To this end, Maniates offers five directives for stronger ESS programs:
Think critically and imaginatively about change and transition: In their own way, ESS programs must engage students in thinking long and hard about human nature, the nature of crisis, and shifting pressure points for change. Most ESS students hunger for this work and are poorly served by the incoherent patchwork of explanation and theorizing they receive. The best ESS programs ideally leave students focused on how sustainability initiatives might bring the noble and compassionate qualities of human beings to the surface, without involving a catastrophe or tragedy.
Stay true to the core tools of ESS: The focus on feedback, thresholds, and dynamic change that runs through natural-science ESS coursework must also infuse discussions of social and political change. It is no longer acceptable for ESS professors to hope that other departments or students’ own experiences will provide ample coverage of how change happens in human systems.
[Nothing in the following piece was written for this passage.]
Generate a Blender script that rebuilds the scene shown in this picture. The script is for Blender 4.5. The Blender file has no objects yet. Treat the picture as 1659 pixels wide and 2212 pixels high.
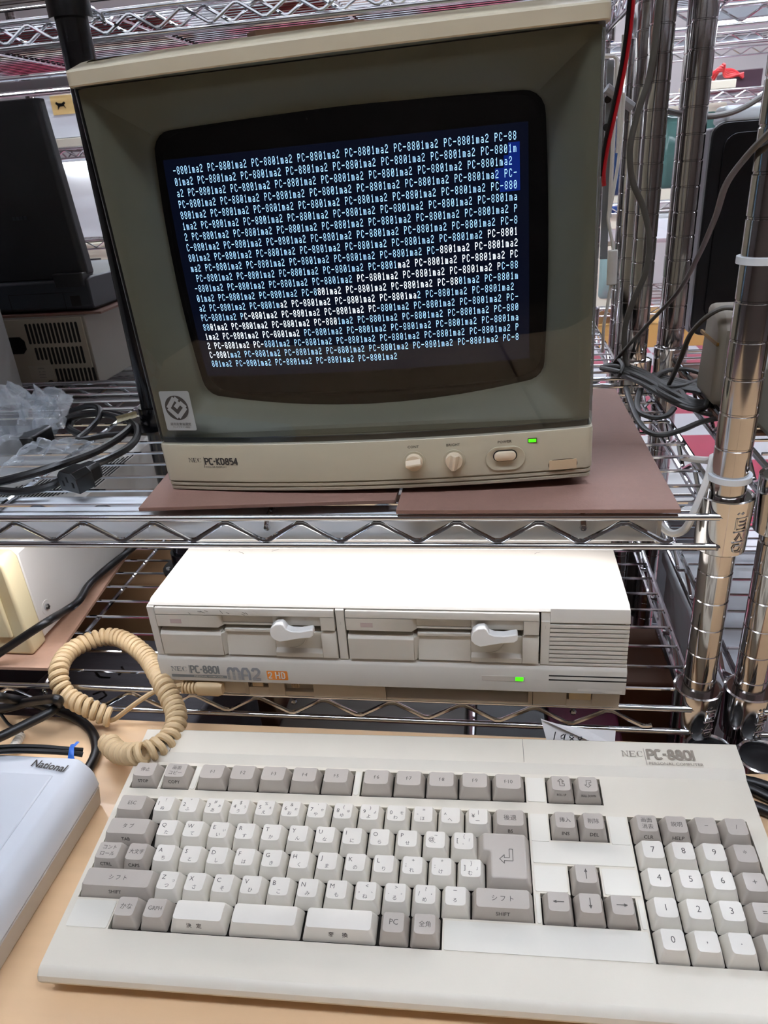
import bpy, math, random
from mathutils import Matrix, Vector
random.seed(7)
C = bpy.context.scene.collection
SC = bpy.context.scene
PI = math.pi
# All measurements are millimetres with the camera at the origin, X along the shelf, Y into depth, Z up.
S, ZC = 0.001, 1.206
def w(p): return Vector((p[0]*S, p[1]*S, ZC + p[2]*S))

# ---------------------------------------------------------------- camera, world, lights, exposure
RC = ((0.98852, 0.13423, -0.06905), (-0.00312, -0.43925, -0.89836), (-0.15092, 0.88827, -0.43379))  # rows: image right, image down, forward
FPX = 1570.77
cam = bpy.data.cameras.new('camera'); cam.sensor_fit = 'VERTICAL'; cam.sensor_height = 24.0
cam.lens = FPX/2212*24.0; cam.clip_start = 0.01; cam.clip_end = 100
cam_ob = bpy.data.objects.new('camera', cam); C.objects.link(cam_ob)
r0, r1, r2 = (Vector(r).normalized() for r in RC)
mw = Matrix.Identity(4)
for i in range(3):
    mw[i][0] = r0[i]; mw[i][1] = -r1[i]; mw[i][2] = -r2[i]
mw.translation = Vector((0, 0, ZC)); cam_ob.matrix_world = mw
SC.camera = cam_ob
cam.dof.use_dof = True; cam.dof.focus_distance = 0.57; cam.dof.aperture_fstop = 18.0

def ray(px, py):
    a, b = (px-829.5)/FPX, (py-1106)/FPX
    return Vector([RC[0][i]*a + RC[1][i]*b + RC[2][i] for i in range(3)])
def atY(px, py, Y): v = ray(px, py); return v*(Y/v.y)
def atZ(px, py, Z): v = ray(px, py); return v*(Z/v.z)
def atX(px, py, X): v = ray(px, py); return v*(X/v.x)

wd = bpy.data.worlds.new('world'); SC.world = wd; wd.use_nodes = True
wd.node_tree.nodes['Background'].inputs[0].default_value = (0.9, 0.95, 1.0, 1); wd.node_tree.nodes['Background'].inputs[1].default_value = 0.12
CEIL_E, SHELF_E, FAR_E = 26.0, 5.8, 16.0      # emission of ceiling tubes, shelf lamp, lamps of the far racks
vs = SC.view_settings; vs.view_transform = 'Standard'; vs.look = 'None'; vs.gamma = 1.0; vs.use_curve_mapping = False
vs.exposure = 0.98
cy = SC.cycles; cy.use_denoising = True; cy.max_bounces = 8; cy.transparent_max_bounces = 16; cy.caustics_reflective = False; cy.caustics_refractive = False
cy.sample_clamp_indirect = 6.0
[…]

Understand the severe limits of logic and facts in an increasingly turbulent world: Students must be exposed to contentious environments and participate in classes that foster strategic thinking for promotion of action in times of political angst. Courses in conflict resolution and mediation, issue framing, social-movement theory and human behavior must play a greater role in the curriculum.
Acclimate to uncertainty and change: Ultimately, the best ESS programs will make students comfortable with turbulence in the same way that river rafters feel at ease jostling through whitewater rapids. Too much of today’s ESS education trains students to perform in predictable, small-scale environments. This education is a good start, perhaps, but it is not nearly enough.
Worldwatch’s State of the World 2013, released in April 2013, addresses how “sustainability” should be measured, how we can attain it, and how we can prepare if we fall short.